[FFmpeg-devel] [PATCH 2/3] lavfi/ebur128: add metadata injection. - volnorm.patch (0/1)

Jan Ehrhardt phpdev at ehrhardt.nl
Wed May 1 22:10:54 CEST 2013


Hi,

I am picking up this 'old' discussion, because I saw none of the
one-pass normalization proposals had made its way to FFmpeg yet. Unless
I am very mistaken all current methods are two pass: first analyze the
volume level and then normalize the sound level. Correct me if I am
wrong.

Nicolas George in gmane.comp.video.ffmpeg.devel (Sat, 16 Mar 2013
12:36:40 +0100):
>Le quintidi 25 ventôse, an CCXXI, Jan Ehrhardt a écrit :
>> Actually it is useful for volume normalization, in those cases where the
>> overall sound level is either too low or too high. I have used Clément's
>> first patch set for over 2 weeks now on about 200 videofiles with an
>> average duration of 1 hour. It worked exactly as what we expected:
>> lowering the sound level of a few recordings and increasing the volume
>> of most recordings.
>
>It will work if the volume of the whole movie is approximately constant, but
>not at all if you have, for example, a very loud opening and then a quieter
>program.

http://permalink.gmane.org/gmane.comp.video.ffmpeg.devel/159978 was
Clément's first attempt. It is working quite well for us and replaced
the (one pass) -af volnorm filter in MEncoder with only a few flaws.

>Of course, no normalization system can deal with quick changes of volume,
>but with this example, it will take the integrated loudness more than one
>minute to digest the 25 seconds of loud beginning. That is too much.

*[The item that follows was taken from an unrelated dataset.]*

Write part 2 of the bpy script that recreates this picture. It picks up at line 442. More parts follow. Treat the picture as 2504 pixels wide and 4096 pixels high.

We experienced this flaw only with a test video and (as far as I know)
with none of the 750 one-hour videos our users transcoded. But I did not
look at all of them...

In the test video the first three normalization frames had a loudness
(I) of -70:

t: 0.0999792  M:-120.7 S:-120.7     I: -70.0 LUFS     LRA:   0.0 LU
t: 0.199979   M:-120.7 S:-120.7     I: -70.0 LUFS     LRA:   0.0 LU
t: 0.299979   M:-120.7 S:-120.7     I: -70.0 LUFS     LRA:   0.0 LU
t: 0.399979   M: -20.7 S:-120.7     I: -20.7 LUFS     LRA:   0.0 LU

Our FFmpeg tried to adjust the volume three times with +47dB (70-23),
apparently enough to lead to all kinds of buffer overflows. The result:
a one hour video with a measured I of 10.0 (the maximum).

So I went looking for ways to maximize the adjustment. My first working
example looked like this:

     loudness = av_strtod(e->value, NULL);
     new_volume = fmax(-20,fmin(20,(-23 - loudness)));
     set_fixed_volume(vol, pow(10, new_volume / 20));

The idea: maximize the adjustment within the range -20 up to +20
(measured from the -23 target). This solved the buffer overflow
problems, but had the issue Nicolas George predicted. After the three
initial frames the volume went up to -2 and it took about 30 seconds to
return to -17. An unwanted sound spike at the beginning of the video.

The question arose: how to minimize the adjustments at the beginning of
a video? I went back to f_ebur128.c and inserted another variable to the
metadata: the pts. I could use the pts in af_volume.c to maximize the
change in loudness during the initial seconds. My arbitrary choice:
allow -1/+1 after the first second, -2/+2 after the second second,
-20/+20 after 20 seconds or any longer duration. Of course, it is
possible to lengthen the initial duration to, say, a minute and lower
the maximum adjustment to -10/+10. But the idea is clear. Essential part
of the patch:

    if (vol->metadata) {
        double loudness, new_volume, pts, timestamp, mx;
        AVDictionaryEntry *t, *e;
        t = av_dict_get(buf->metadata, "lavfi.r128.pts", NULL, 0);
        mx = 20; 
        if (t) {
            pts = av_strtod(t->value, NULL);
            timestamp = pts / 48000; /* assume 48kHz */
            mx = fmin(mx, timestamp);
        }
        e = av_dict_get(buf->metadata, vol->metadata, NULL, 0);
        if (e) {
            loudness = av_strtod(e->value, NULL);
            new_volume = fmax(-mx,fmin(mx,(-23 - loudness)));
            set_fixed_volume(vol, pow(10, new_volume / 20));
        }
    }

The mx variable defines the min/max adjustment. By setting an absolute
maximum of 20 and by dividing the pts by 48k, I got the described setup
of -1/+1 per second.

Complete patch attached (if my nntp client handles it correctly).
Applied to yesterdays FFmpeg.

Jan

PS. I also made some changes to the av_log messages: hide them normally,
but show them with -loglevel verbose.